O Papagaio de Flaubert, Julian Barnes: um livro sublime!
Procura um livro diferente? Gosta de ser surpreendido a cada página? Quer experimentar aquela sensação entre o riso e o espanto que uma boa tirada lhe arranca? Agrada-lhe um livro fragmentário que lhe permita saboreá-lo como se fosse uma caixa de bombons? Adora um ltexto que lhe permita colecionar frases para colecionar no seu "citador"? Costuma deter-se em passagens que impulsivamente sublinha como forma de as fazer suas? Então leia O Papagaio de Flaubert, de Julian Barnes.
Há uma passagem no livro que é especialmente curiosa, uma espécie de myse en abîme, e que, para mim, é lapidar: "Esta exigência da ausência do leitor acentuou-se ainda mais. Alguns escritores concordam com este princípio de uma maneira ostensiva, mas entram às escondidas pela porta das traseiras e falam ao leitor num estilo altamente pessoal." A verdade é que, página após página, não consigo libertar-me da sensação de que este livro cria a ilusão de que é Julian Barnes que assume simultaneamente o papel de escritor, narrador, personagem e palestrante, alguém que ouvimos com prazer e que nos seduz pela forma como tece o seu texto, costurando pequenas histórias, umas sublimes, outras comoventes, algumas prosaicas, outras ainda quase obscenas, mas todas de uma dimensão humana quase palpável.
Outro aspeto a que não resisto é à intertextualidade, àqueles livros que continuamente nos levam a rememorar outros livros, que reconfiguram a nossa própria leitura e os livros que até já tínhamos lido, e também este ingrediente se encontra neste livro que não deixa de se prestar à metáfora da cozinha de fusão.
E ainda o facto de nos atiçar a vontade de ler Flaubert, dar uma nova oportunidade a Emma Bovary, e depois voltar a este Papagaio. Como terá sido possível que na minha carreira de leitora a figura de Flaubert não ocupe um lugar cimeiro? Terei de voltar atrás e corrigir esse lapso, essa lacuna, porque afinal não terei percebido o génio de Flaubert.
Barnes consegue a proeza de nos dar uma imagem de Flaubert que o reduz à condição de homem comum, com os seus defeitos e fraquezas, sem, no entanto, beliscar a imagem de génio e de sublime escritor. Como? Talvez não vos consiga explicar, mas suspeito que tenha a ver com uma espécie de mensagem subliminar, no fim, tal como no princípio, o que interessa é o verbo, entenda-se a obra, a literatura, as palavras imortais do escritor que verdadeiramente criam o mundo, não em sete dias, mas decerto para a eternidade. Interessante é que a ideia do escritor estar na obra como Deus na criação é igualmente glosada.
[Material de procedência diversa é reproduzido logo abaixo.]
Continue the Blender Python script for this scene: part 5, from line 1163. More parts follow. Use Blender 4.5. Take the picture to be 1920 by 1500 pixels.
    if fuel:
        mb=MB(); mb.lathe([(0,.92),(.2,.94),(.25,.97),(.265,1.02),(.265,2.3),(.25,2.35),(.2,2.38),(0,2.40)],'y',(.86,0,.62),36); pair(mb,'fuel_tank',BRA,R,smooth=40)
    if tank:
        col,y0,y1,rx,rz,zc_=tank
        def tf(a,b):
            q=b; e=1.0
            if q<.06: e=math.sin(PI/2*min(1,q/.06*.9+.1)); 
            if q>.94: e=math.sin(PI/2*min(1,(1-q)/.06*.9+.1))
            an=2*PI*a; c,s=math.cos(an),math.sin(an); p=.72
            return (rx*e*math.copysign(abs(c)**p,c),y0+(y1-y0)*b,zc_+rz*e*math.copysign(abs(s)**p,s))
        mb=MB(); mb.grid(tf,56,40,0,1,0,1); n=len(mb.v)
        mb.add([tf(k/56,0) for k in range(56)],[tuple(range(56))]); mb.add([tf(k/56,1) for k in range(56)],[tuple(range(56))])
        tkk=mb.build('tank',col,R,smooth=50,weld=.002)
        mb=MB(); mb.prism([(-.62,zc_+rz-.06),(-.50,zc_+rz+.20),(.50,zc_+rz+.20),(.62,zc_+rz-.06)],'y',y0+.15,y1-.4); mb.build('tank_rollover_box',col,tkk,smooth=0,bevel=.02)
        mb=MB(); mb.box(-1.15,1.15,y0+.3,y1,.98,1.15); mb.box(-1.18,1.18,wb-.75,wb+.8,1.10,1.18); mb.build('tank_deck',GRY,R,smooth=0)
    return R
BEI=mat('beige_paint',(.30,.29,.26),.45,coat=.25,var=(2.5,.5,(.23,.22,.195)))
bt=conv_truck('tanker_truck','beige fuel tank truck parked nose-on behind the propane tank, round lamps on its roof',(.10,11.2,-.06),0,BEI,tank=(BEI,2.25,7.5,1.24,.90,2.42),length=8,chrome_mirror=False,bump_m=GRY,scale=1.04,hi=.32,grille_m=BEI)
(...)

Sente a falta de uma obra-prima? Ainda não comprou todos os presentes de Natal? Não precisa de uma desculpa para comprar um livro? Vá a um site; amanhã passe pela livraria; pare na biblioteca; peça emprestado; não interessa como, mas não deixe de ler este livro extraordinário que faz parecer o fim do mundo mais longe. Afinal, enquanto se escrever assim, há esperança para a humanidade.